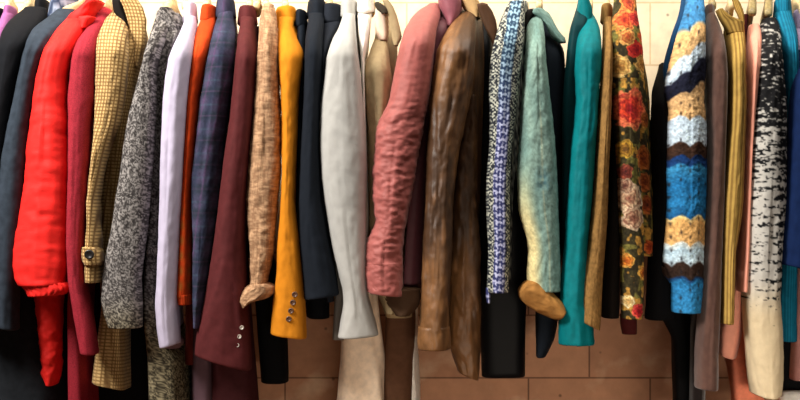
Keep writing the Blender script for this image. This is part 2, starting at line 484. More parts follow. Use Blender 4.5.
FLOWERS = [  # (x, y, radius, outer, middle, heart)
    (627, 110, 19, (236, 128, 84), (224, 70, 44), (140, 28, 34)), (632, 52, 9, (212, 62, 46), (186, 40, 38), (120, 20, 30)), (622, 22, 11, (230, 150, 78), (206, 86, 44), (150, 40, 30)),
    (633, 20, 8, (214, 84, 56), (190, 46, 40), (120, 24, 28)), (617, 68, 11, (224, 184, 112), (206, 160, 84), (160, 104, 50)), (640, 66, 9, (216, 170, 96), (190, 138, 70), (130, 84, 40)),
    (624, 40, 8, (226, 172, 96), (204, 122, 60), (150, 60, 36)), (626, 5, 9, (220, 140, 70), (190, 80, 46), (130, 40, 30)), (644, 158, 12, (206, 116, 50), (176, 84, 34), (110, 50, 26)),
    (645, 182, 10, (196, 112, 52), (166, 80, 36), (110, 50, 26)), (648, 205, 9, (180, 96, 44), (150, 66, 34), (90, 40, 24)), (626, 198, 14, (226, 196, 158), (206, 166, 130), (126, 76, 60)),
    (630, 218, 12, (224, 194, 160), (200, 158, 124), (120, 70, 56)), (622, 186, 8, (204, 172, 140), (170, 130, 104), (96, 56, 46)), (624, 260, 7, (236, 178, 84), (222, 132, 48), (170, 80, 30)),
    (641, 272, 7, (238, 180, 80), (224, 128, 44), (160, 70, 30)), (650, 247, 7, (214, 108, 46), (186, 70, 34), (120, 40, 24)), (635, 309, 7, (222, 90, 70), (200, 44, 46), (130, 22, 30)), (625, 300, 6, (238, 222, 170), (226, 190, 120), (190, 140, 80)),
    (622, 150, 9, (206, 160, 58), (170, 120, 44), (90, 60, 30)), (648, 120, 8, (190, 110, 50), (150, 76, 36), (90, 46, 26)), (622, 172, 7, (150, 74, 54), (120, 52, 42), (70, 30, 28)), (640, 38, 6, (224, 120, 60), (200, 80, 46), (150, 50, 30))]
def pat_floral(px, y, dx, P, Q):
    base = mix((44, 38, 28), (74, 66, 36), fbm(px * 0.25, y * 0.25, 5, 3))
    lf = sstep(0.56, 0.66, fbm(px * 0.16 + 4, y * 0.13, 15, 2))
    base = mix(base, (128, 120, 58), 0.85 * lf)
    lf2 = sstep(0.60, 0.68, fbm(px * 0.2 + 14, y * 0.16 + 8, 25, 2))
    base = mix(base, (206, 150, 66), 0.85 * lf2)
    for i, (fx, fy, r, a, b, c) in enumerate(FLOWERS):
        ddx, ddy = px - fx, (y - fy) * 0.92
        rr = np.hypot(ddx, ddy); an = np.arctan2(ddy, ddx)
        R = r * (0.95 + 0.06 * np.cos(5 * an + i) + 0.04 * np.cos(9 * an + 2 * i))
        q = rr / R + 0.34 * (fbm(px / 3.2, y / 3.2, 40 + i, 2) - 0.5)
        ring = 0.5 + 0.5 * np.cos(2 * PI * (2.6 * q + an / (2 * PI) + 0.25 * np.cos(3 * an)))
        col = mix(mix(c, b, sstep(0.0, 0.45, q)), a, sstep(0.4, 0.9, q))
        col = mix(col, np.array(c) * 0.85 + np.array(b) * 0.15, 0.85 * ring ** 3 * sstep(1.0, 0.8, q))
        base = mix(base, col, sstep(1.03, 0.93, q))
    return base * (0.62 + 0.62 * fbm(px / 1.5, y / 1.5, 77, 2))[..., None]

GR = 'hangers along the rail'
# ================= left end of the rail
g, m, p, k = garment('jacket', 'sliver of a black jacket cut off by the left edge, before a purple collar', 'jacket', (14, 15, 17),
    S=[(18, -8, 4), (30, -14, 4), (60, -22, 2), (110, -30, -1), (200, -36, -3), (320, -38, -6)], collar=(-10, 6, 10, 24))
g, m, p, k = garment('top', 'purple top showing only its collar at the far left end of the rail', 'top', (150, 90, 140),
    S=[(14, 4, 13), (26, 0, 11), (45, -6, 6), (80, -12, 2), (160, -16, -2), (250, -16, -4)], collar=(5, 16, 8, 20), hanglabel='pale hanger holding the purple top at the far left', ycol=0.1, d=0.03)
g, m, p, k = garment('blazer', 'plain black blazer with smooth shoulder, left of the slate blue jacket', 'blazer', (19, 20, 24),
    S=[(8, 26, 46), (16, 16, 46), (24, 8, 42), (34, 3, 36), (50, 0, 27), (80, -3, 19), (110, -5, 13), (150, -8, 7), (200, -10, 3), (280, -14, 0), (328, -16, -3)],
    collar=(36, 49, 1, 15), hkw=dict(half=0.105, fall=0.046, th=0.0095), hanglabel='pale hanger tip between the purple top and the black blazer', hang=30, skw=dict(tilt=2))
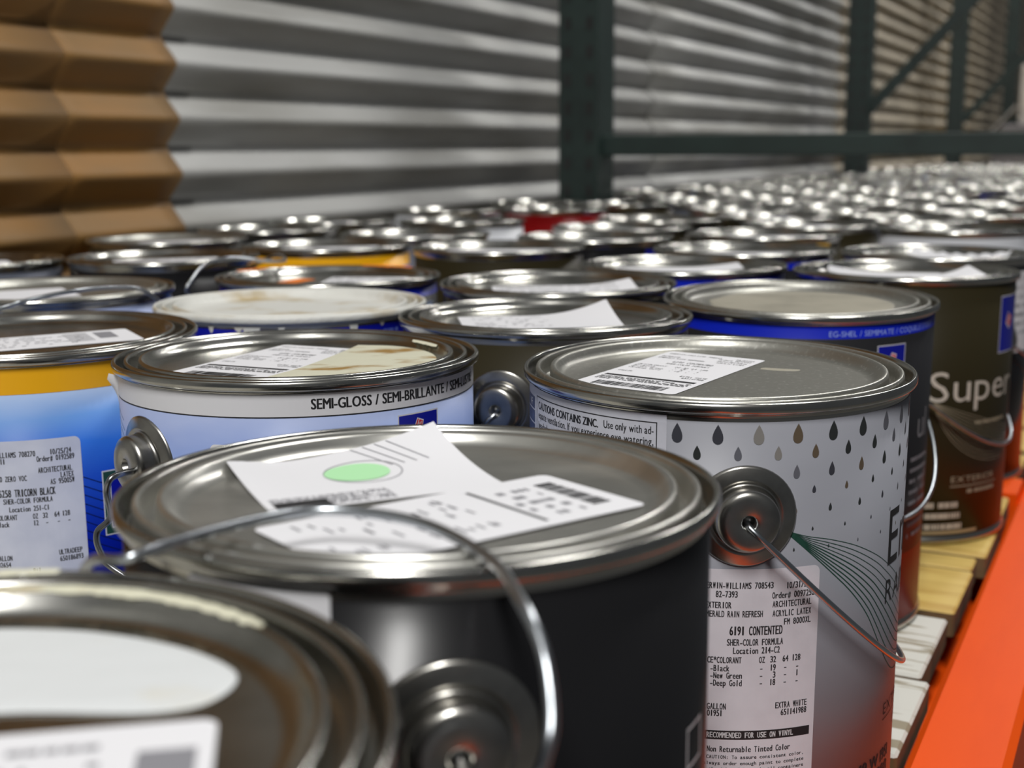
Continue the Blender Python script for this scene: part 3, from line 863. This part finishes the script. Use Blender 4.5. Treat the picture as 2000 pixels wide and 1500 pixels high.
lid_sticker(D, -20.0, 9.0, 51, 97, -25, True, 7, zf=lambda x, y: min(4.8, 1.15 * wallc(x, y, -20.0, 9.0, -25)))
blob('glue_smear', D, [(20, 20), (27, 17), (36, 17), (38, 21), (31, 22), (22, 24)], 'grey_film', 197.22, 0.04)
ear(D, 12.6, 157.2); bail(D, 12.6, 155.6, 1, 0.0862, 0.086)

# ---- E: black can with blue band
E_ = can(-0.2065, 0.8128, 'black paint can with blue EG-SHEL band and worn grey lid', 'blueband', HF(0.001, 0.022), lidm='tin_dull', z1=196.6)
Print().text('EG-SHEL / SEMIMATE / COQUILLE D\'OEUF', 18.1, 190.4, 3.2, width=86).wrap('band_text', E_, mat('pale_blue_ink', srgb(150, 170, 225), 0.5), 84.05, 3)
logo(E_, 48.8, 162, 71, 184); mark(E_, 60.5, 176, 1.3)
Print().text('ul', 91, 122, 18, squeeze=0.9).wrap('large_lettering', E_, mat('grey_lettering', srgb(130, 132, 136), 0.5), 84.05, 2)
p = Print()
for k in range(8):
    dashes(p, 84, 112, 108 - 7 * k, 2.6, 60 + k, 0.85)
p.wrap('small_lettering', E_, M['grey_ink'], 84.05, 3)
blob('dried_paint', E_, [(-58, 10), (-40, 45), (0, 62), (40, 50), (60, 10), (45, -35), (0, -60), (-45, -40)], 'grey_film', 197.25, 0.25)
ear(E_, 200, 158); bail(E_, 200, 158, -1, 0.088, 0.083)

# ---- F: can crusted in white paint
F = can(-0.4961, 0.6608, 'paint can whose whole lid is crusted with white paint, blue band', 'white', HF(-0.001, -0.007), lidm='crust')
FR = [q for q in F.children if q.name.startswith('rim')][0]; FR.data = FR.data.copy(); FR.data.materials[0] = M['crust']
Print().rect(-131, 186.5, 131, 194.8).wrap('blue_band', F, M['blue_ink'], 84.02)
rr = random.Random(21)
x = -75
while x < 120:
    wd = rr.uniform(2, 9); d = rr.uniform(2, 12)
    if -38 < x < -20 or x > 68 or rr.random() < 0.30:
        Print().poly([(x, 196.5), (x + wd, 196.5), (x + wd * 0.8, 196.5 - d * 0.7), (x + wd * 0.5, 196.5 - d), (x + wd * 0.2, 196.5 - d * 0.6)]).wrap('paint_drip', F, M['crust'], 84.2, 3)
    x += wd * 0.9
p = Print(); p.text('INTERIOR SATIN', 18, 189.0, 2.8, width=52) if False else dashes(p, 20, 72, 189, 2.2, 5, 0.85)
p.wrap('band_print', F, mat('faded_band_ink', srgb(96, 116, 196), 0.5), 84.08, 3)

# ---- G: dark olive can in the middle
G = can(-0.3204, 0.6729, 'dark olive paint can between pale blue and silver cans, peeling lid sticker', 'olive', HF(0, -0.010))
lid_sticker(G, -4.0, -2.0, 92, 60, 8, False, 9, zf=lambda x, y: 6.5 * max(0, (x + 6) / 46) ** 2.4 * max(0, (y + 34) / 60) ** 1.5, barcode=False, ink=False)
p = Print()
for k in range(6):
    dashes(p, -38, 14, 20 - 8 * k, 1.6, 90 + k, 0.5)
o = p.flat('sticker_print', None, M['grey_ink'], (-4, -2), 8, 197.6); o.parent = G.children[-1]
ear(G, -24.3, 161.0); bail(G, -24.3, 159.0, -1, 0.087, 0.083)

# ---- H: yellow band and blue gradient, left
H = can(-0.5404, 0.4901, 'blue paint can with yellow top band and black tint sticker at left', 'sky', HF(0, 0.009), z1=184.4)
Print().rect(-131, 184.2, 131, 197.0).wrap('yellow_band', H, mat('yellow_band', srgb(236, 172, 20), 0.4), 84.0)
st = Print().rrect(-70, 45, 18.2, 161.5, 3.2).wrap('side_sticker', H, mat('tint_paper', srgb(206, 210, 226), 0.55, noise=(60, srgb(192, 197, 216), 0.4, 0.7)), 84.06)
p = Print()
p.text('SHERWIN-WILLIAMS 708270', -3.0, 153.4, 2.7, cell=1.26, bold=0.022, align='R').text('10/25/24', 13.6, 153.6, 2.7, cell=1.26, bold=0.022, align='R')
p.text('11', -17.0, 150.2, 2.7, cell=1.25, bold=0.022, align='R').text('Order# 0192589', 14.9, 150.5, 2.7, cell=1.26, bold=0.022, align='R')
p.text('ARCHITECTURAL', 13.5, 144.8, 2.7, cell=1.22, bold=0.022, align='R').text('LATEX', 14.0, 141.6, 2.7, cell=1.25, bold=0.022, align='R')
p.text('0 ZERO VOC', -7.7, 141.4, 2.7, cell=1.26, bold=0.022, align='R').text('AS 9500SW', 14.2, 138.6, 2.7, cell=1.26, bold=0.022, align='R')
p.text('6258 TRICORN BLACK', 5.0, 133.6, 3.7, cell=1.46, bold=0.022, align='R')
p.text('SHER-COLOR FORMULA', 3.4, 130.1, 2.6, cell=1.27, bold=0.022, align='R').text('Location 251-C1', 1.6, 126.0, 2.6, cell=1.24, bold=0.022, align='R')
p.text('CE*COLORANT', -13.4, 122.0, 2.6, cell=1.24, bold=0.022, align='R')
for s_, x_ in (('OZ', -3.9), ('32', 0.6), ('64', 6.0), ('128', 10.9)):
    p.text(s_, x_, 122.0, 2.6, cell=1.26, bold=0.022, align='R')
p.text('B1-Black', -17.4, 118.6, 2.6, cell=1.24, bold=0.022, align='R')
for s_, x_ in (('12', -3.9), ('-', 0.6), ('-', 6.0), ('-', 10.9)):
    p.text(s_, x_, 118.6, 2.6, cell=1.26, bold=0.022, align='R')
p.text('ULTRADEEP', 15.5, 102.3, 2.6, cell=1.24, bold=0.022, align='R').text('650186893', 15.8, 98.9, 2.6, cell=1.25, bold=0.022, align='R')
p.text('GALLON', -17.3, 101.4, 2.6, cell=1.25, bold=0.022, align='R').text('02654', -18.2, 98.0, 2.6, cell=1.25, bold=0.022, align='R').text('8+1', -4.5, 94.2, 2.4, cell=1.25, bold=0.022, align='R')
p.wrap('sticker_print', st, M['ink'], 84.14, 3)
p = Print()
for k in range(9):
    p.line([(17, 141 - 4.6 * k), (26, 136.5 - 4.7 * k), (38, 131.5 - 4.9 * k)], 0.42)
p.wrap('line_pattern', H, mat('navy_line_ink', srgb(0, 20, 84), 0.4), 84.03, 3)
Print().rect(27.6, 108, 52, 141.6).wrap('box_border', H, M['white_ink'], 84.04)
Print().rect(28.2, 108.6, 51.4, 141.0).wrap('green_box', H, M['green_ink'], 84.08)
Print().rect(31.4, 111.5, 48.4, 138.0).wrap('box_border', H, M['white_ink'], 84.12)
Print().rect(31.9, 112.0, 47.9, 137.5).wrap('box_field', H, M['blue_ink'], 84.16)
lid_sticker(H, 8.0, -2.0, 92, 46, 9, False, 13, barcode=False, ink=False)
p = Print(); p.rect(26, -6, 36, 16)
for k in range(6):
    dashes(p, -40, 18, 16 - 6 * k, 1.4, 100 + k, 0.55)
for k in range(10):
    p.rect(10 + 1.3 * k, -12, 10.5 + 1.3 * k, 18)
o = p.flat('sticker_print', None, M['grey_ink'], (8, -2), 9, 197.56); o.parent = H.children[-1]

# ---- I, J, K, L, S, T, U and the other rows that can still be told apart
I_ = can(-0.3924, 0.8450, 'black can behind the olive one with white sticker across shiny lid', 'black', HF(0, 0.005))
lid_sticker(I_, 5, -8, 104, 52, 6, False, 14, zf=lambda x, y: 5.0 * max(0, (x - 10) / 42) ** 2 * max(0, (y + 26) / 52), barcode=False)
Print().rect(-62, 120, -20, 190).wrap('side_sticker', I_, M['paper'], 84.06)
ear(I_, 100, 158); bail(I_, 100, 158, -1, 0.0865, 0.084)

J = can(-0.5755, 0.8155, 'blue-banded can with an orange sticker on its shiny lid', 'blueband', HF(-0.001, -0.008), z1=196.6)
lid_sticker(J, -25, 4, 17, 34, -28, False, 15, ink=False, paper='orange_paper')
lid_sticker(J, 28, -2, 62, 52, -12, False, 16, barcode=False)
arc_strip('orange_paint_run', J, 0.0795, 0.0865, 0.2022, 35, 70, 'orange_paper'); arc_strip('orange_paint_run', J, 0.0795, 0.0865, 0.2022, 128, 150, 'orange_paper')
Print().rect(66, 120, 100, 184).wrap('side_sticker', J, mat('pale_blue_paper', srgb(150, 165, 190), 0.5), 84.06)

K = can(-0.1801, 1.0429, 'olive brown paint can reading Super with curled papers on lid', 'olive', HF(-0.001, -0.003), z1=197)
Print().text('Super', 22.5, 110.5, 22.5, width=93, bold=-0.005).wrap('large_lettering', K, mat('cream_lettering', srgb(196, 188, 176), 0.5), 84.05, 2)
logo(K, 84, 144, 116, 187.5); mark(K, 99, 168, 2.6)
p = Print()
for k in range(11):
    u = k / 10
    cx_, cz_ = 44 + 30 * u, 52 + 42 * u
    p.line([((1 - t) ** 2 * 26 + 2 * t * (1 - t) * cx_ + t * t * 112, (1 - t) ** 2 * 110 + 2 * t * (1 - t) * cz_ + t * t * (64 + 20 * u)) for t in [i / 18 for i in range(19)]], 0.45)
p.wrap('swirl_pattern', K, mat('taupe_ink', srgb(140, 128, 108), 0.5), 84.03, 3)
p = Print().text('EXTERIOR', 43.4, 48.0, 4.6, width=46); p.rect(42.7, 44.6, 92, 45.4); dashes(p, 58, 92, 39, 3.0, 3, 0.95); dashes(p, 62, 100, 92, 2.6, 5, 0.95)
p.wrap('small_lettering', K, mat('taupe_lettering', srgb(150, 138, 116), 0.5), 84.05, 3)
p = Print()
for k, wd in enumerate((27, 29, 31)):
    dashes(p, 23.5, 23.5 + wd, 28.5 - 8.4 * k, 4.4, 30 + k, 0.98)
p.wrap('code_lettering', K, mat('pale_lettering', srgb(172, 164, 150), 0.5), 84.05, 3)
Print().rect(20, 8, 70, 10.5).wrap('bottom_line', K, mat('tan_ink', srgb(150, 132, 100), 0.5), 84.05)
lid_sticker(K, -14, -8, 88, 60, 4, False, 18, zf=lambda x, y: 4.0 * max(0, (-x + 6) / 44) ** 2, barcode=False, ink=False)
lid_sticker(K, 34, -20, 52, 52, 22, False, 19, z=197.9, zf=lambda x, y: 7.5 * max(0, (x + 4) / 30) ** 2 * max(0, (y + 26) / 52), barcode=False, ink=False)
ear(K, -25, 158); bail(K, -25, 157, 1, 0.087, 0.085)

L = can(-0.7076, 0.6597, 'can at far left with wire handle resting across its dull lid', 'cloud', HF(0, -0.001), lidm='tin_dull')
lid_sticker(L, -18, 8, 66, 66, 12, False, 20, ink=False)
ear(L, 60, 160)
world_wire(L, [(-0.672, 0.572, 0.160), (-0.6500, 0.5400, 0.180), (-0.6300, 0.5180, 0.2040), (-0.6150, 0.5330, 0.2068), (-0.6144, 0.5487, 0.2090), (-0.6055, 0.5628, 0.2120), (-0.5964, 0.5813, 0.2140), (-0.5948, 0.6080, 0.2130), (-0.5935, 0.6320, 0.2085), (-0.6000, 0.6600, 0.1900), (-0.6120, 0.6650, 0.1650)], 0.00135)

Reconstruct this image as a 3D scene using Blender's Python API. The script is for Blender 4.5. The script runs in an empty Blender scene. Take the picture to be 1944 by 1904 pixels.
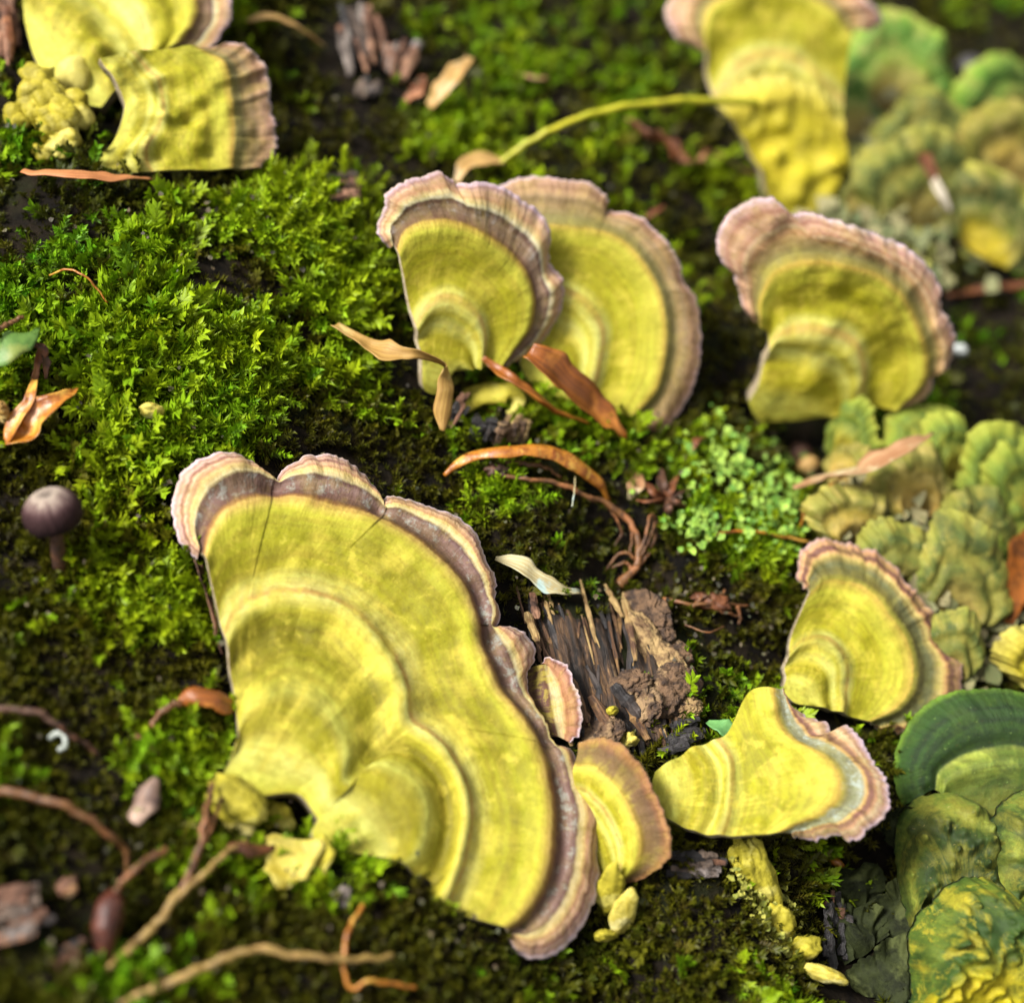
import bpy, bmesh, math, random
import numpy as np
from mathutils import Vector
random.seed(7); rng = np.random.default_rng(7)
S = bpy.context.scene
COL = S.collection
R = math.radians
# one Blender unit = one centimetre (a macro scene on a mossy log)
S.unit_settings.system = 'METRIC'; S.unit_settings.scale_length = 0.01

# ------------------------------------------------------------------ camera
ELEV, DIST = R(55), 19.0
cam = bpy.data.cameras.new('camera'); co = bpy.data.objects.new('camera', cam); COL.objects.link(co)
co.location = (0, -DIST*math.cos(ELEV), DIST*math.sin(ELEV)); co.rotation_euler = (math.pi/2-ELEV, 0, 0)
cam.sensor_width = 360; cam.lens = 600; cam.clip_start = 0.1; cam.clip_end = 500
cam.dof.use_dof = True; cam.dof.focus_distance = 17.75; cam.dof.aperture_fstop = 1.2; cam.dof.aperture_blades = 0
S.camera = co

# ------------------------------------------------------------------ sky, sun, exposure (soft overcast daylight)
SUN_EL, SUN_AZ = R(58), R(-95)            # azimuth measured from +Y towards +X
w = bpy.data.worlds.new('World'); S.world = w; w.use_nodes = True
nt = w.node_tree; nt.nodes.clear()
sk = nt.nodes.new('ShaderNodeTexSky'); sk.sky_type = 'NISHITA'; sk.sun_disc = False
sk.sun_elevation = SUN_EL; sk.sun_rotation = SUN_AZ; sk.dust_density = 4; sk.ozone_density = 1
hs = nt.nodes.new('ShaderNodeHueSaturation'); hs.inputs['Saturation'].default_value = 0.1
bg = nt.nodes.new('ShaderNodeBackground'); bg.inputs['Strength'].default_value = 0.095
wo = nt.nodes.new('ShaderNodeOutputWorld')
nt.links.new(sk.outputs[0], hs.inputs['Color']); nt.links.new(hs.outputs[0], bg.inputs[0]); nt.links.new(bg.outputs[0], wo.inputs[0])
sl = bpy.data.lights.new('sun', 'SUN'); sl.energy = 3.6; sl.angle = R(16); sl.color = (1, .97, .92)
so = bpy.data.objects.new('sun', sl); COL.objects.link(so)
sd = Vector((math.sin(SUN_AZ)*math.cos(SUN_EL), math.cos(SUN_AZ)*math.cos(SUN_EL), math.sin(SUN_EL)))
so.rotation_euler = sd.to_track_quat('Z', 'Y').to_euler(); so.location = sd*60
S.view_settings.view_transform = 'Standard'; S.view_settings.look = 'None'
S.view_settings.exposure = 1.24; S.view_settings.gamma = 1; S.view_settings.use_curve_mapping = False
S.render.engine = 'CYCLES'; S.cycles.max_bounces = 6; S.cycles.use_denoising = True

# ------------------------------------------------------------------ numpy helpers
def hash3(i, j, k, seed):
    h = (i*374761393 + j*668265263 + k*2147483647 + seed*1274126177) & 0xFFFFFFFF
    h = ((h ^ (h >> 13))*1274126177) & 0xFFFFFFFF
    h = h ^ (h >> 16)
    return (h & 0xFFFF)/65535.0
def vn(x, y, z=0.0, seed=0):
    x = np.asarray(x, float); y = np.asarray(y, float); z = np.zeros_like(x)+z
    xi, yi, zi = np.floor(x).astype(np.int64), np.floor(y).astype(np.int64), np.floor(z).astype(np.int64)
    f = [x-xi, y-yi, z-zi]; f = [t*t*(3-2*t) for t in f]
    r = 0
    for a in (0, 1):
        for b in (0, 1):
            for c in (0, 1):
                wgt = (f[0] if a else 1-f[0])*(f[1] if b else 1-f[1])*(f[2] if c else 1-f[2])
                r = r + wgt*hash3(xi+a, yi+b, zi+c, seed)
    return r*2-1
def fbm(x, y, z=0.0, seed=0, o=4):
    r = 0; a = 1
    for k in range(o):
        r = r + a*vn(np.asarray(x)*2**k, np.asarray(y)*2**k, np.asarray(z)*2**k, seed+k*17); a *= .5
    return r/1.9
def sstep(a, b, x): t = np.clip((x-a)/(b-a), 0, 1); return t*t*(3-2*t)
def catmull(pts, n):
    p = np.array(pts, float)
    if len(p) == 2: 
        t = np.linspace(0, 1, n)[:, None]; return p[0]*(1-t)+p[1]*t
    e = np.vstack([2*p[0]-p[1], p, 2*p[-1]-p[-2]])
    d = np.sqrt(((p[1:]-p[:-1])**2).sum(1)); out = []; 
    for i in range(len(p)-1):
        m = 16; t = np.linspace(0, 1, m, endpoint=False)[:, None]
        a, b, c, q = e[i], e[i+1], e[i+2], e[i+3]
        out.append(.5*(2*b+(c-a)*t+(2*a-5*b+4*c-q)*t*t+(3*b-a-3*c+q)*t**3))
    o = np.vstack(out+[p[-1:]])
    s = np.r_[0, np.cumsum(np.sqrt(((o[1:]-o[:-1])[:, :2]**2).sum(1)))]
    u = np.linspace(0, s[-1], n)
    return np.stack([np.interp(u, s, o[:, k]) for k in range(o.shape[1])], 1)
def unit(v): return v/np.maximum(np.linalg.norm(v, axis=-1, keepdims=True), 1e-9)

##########

> **Short task**: Look above for the line with "Reconstruct this image" and the line with "S.unit_settings.system = 'METRIC';"; set down those two lines and all lines between them exactly, without pictures and without anything else.

> **Reply**:
Reconstruct this image as a 3D scene using Blender's Python API. The script is for Blender 4.5. The script runs in an empty Blender scene. Take the picture to be 1944 by 1904 pixels.
import bpy, bmesh, math, random
import numpy as np
from mathutils import Vector
random.seed(7); rng = np.random.default_rng(7)
S = bpy.context.scene
COL = S.collection
R = math.radians
# one Blender unit = one centimetre (a macro scene on a mossy log)
S.unit_settings.system = 'METRIC'; S.unit_settings.scale_length = 0.01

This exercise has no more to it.